▶ **TASK BRIEF**
Exactly retype the lines of the material from its first line to the line with "R = math.radians", including both.

▶ **PROVIDED MATERIAL**
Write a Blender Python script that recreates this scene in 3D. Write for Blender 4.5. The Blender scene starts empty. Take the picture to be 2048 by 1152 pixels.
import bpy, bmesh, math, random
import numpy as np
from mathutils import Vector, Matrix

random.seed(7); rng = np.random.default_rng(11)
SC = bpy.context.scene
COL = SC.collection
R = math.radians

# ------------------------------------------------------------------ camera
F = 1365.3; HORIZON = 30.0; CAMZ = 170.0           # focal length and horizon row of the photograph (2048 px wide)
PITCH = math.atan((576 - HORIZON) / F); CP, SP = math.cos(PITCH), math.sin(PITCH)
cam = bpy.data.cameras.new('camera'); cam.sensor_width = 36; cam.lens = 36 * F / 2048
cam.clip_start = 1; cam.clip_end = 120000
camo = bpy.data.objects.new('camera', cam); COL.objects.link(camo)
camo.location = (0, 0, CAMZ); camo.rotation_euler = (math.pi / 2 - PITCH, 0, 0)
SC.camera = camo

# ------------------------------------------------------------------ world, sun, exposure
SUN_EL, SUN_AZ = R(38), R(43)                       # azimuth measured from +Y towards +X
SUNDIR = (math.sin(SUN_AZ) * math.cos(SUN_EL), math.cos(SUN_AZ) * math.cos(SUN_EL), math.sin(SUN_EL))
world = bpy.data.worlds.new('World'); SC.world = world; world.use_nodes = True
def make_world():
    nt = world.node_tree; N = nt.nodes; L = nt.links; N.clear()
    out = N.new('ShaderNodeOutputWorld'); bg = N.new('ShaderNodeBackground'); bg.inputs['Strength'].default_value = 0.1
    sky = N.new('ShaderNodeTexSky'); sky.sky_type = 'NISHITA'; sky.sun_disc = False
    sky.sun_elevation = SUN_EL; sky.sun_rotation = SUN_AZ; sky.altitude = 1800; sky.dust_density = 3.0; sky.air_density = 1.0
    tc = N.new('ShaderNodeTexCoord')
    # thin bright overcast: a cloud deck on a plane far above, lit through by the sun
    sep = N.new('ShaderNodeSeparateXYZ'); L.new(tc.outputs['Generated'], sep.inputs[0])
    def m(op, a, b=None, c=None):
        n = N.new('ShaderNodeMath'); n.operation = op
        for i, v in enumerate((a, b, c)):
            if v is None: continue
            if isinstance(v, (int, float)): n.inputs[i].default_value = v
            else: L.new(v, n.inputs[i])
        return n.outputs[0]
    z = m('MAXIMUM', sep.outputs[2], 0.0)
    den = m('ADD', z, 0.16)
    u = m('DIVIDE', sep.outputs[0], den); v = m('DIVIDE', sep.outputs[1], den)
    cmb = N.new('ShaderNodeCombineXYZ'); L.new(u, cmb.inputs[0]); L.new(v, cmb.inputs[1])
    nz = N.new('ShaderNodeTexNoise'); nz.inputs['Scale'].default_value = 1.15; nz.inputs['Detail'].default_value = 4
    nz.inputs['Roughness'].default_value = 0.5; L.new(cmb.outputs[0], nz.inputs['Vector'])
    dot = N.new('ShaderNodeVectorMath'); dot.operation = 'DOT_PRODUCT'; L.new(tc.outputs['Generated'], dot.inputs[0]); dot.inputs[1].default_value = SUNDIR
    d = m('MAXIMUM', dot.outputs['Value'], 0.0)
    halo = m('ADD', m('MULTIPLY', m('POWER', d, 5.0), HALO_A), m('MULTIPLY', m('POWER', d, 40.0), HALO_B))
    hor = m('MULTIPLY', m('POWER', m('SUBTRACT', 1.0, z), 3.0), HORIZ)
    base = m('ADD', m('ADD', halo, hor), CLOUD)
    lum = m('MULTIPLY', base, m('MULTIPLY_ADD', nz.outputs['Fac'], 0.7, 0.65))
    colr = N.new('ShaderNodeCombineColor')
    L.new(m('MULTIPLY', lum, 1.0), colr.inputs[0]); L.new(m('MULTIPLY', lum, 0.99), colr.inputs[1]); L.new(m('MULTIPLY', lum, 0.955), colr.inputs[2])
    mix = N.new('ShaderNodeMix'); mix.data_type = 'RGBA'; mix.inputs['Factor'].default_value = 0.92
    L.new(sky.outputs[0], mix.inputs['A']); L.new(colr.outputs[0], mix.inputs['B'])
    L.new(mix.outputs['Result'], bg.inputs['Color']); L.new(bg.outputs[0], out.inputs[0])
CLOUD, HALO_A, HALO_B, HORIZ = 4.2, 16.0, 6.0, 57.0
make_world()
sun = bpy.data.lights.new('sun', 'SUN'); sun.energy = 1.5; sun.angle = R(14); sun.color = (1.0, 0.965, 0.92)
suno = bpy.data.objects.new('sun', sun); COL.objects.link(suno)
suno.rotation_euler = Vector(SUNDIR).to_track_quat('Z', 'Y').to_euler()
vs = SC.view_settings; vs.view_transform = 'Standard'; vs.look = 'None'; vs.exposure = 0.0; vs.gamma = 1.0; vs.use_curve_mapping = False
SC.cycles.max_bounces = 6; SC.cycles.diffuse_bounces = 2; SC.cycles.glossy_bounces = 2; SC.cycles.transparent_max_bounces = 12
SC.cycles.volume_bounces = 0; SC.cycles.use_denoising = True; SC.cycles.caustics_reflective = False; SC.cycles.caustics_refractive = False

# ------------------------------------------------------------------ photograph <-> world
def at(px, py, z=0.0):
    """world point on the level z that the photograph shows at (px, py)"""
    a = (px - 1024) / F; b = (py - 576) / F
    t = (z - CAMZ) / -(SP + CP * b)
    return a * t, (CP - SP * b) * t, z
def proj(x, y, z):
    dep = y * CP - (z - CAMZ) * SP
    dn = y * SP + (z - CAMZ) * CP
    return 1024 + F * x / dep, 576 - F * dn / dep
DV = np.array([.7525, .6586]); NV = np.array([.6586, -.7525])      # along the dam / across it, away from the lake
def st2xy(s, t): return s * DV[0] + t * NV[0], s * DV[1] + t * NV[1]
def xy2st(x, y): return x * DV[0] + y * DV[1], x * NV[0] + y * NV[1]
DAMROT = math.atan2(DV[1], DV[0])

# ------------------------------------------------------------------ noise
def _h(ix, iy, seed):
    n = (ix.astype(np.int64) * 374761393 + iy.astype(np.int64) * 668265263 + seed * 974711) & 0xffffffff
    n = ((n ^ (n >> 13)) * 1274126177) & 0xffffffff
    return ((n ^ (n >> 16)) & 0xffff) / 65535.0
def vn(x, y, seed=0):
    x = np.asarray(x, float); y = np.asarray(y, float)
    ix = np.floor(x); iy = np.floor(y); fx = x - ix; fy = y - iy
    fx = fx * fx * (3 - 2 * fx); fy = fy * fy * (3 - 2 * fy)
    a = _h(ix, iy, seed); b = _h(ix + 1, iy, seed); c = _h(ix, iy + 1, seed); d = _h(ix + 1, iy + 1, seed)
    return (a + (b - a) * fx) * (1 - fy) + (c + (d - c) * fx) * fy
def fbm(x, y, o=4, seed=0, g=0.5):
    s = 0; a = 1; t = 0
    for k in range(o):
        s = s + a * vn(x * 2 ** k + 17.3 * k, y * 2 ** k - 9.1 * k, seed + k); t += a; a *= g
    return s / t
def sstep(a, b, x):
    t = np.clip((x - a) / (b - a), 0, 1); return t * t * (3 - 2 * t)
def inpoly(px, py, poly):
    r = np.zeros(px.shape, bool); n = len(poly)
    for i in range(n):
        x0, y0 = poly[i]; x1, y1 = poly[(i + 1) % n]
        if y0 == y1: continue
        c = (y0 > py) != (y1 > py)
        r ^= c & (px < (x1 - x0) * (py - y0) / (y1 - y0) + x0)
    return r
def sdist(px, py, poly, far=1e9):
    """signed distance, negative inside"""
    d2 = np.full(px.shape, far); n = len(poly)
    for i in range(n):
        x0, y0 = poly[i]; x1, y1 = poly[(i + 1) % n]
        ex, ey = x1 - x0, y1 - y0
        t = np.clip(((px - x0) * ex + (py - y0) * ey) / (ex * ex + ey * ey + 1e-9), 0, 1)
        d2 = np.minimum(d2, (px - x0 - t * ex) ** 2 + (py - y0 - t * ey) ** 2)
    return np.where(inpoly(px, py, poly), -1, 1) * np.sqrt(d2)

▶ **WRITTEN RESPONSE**
Write a Blender Python script that recreates this scene in 3D. Write for Blender 4.5. The Blender scene starts empty. Take the picture to be 2048 by 1152 pixels.
import bpy, bmesh, math, random
import numpy as np
from mathutils import Vector, Matrix

random.seed(7); rng = np.random.default_rng(11)
SC = bpy.context.scene
COL = SC.collection
R = math.radians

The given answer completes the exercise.